Far from the Madding Crowd. Thomas Hardy. 1874. 433 pages. [Source: Bought]
First sentence: When Farmer Oak smiled, the corners of his mouth spread till they were within an unimportant distance of his ears, his eyes were reduced to chinks, and diverging wrinkles appeared round them, extending upon his countenance like the rays in a rudimentary sketch of the rising sun.
Premise/plot: Poor Bathsheba! She can't leave the house without some man falling in love with her. Far From the Madding Crowd is the story of three such men whose lives are forever changed--for better or worse--by knowing and subsequently loving (or "loving") Bathsheba.
Readers first meet Gabriel Oak. He loves her at first sight--even though he isn't quite sure what to make of her. Next, readers meet William Boldwood and Francis Troy. Boldwood loves her madly--emphasis on mad. Bathsheba loves Sergeant Troy madly. In both cases, the love seems something not entirely in anyone's control. It is a love without reason or even against reason. (Though I suppose there are reasons for and against in each case.) In at least two of the three cases to fall into love is to fall into a sort of madness.
My thoughts: I am not a big Thomas Hardy fan in general. But perhaps I just hadn't found the right Hardy to read. I didn't hate Far From the Madding Crowd. And though it has its tragic, melodramatic moments, it is not as DARK and BLEAK as some of his other novels which I have read.
What I liked best about the novel was the dialogue. In particular the dialogue between Gabriel and Bathsheba.
This is their first meeting:
“My name is Gabriel Oak.” “And mine isn’t. You seem fond of yours in speaking it so decisively, Gabriel Oak.” “You see, it is the only one I shall ever have, and I must make the most of it.”
“I always think mine sounds odd and disagreeable.” “I should think you might soon get a new one.” “Mercy!—how many opinions you keep about you concerning other people, Gabriel Oak.”
And soon after he makes his interest known:
Bathsheba went on. “I haven’t a sweetheart at all—and I never had one, and I thought that, as times go with women, it was such a pity to send you away thinking that I had several.”
“Well—that is a tale!” said Oak, with dismay. “To run after anybody like this, and then say you don’t want him!” “What I meant to tell you was only this,” she said eagerly, and yet half conscious of the absurdity of the position she had made for herself—“that nobody has got me yet as a sweetheart, instead of my having a dozen, as my aunt said; I hate to be thought men’s property in that way, though possibly I shall be had some day. Why, if I’d wanted you I shouldn’t have run after you like this; ‘twould have been the forwardest thing! But there was no harm in hurrying to correct a piece of false news that had been told you.” “Well, what I mean is that I shouldn’t mind being a bride at a wedding, if I could be one without having a husband. But since a woman can’t show off in that way by herself, I shan’t marry—at least yet.”

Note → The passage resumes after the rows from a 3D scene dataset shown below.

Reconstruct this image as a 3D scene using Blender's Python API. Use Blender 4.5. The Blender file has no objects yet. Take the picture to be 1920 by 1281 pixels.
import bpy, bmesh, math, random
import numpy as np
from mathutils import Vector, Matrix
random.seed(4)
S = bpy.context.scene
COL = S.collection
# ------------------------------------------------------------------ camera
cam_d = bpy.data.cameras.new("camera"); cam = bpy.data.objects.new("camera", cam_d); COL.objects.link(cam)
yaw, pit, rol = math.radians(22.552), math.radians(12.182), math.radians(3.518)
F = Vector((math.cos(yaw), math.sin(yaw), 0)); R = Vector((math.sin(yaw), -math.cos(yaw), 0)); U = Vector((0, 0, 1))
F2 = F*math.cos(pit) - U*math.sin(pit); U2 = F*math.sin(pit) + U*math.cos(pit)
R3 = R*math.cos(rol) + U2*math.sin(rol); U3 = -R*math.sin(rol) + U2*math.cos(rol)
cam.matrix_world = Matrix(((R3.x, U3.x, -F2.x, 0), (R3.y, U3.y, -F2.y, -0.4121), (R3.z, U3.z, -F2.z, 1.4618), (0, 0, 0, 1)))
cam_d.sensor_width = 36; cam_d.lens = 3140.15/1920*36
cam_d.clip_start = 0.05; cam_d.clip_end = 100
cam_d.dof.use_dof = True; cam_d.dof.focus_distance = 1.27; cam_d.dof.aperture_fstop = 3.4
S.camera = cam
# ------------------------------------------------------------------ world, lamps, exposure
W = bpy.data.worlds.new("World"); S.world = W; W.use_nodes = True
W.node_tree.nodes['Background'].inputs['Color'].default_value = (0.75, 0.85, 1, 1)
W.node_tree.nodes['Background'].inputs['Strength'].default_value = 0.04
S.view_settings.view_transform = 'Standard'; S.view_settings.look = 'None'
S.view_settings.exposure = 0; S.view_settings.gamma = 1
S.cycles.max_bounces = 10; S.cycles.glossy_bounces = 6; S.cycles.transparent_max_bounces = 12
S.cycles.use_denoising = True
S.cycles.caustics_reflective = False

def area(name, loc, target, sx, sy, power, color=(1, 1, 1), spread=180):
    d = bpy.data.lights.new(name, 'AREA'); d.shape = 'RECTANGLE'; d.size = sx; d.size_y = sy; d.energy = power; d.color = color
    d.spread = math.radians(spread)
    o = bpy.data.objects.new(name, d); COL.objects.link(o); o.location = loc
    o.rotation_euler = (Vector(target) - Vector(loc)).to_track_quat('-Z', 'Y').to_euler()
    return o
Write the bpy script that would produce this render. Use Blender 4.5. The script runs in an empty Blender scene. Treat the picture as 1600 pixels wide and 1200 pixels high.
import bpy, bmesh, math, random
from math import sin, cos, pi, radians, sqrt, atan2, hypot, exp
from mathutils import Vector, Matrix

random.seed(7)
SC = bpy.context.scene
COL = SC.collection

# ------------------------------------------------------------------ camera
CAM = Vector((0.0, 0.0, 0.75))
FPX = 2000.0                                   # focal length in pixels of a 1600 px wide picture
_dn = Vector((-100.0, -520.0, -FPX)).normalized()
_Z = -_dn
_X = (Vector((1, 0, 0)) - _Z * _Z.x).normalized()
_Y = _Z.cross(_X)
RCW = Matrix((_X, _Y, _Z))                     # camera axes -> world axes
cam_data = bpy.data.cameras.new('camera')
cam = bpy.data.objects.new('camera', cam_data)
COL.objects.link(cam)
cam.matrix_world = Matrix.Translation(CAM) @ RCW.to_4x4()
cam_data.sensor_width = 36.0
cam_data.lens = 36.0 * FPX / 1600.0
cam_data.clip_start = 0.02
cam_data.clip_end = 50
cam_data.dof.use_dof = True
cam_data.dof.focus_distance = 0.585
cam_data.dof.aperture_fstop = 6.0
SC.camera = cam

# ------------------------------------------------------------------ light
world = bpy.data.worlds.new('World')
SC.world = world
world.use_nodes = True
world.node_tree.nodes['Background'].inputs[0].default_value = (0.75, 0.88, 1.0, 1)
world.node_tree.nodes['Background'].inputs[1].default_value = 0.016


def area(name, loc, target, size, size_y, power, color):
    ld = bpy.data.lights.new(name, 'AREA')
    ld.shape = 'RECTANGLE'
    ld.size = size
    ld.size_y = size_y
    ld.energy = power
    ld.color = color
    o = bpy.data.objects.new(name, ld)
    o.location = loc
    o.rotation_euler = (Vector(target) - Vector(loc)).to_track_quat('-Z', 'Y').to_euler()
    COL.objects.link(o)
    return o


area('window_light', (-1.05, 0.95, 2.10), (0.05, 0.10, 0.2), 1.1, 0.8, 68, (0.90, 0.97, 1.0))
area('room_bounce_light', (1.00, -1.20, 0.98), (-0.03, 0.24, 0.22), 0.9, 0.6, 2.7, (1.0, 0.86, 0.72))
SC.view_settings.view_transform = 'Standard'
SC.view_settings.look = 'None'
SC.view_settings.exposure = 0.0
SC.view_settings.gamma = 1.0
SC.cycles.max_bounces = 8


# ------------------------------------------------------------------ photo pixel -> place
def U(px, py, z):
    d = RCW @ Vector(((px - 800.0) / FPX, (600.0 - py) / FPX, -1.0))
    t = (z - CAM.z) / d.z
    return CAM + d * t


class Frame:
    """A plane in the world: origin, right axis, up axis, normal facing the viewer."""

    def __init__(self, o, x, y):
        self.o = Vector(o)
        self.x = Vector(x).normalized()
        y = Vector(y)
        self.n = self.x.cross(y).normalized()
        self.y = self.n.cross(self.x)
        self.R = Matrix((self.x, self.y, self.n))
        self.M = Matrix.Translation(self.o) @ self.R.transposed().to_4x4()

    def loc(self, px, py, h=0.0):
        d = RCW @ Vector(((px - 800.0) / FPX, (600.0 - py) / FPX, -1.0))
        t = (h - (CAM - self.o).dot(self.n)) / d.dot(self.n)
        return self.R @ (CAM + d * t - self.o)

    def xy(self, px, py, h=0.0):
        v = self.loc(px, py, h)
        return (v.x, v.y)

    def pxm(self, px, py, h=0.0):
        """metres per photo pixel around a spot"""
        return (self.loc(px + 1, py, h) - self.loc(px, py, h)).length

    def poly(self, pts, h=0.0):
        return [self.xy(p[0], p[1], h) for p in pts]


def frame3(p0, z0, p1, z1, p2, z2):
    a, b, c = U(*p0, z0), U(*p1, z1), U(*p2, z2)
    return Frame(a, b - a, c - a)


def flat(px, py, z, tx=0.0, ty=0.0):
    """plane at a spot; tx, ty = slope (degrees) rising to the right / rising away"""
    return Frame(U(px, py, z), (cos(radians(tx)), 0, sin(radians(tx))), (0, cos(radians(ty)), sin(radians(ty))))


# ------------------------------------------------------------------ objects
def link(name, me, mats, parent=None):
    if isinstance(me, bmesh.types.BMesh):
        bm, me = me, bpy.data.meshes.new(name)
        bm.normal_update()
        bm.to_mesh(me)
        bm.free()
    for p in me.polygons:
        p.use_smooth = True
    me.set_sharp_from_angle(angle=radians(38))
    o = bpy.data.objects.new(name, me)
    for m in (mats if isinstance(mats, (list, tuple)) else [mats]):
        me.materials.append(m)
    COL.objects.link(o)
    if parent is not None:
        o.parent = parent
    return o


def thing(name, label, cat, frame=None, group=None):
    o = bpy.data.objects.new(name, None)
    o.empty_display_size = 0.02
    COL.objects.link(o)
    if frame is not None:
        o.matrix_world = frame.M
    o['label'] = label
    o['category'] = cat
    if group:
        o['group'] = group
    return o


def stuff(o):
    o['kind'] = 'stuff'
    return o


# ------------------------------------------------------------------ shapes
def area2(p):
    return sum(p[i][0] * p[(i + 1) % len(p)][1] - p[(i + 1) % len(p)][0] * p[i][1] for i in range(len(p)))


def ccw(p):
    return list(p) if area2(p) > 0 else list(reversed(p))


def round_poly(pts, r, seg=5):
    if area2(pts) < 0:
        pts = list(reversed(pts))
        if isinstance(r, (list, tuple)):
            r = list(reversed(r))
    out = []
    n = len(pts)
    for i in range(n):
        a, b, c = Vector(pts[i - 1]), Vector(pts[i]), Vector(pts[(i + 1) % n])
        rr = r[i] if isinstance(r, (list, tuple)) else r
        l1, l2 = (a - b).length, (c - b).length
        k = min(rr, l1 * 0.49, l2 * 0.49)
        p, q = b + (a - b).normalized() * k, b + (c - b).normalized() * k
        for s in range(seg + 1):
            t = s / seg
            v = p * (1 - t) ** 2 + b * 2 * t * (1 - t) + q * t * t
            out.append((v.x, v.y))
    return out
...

But there is also something about the narrative itself that works for me.
It may have been observed that there is no regular path for getting out of love as there is for getting in. Some people look upon marriage as a short cut that way, but it has been known to fail.
But a resolution to avoid an evil is seldom framed till the evil is so far advanced as to make avoidance impossible.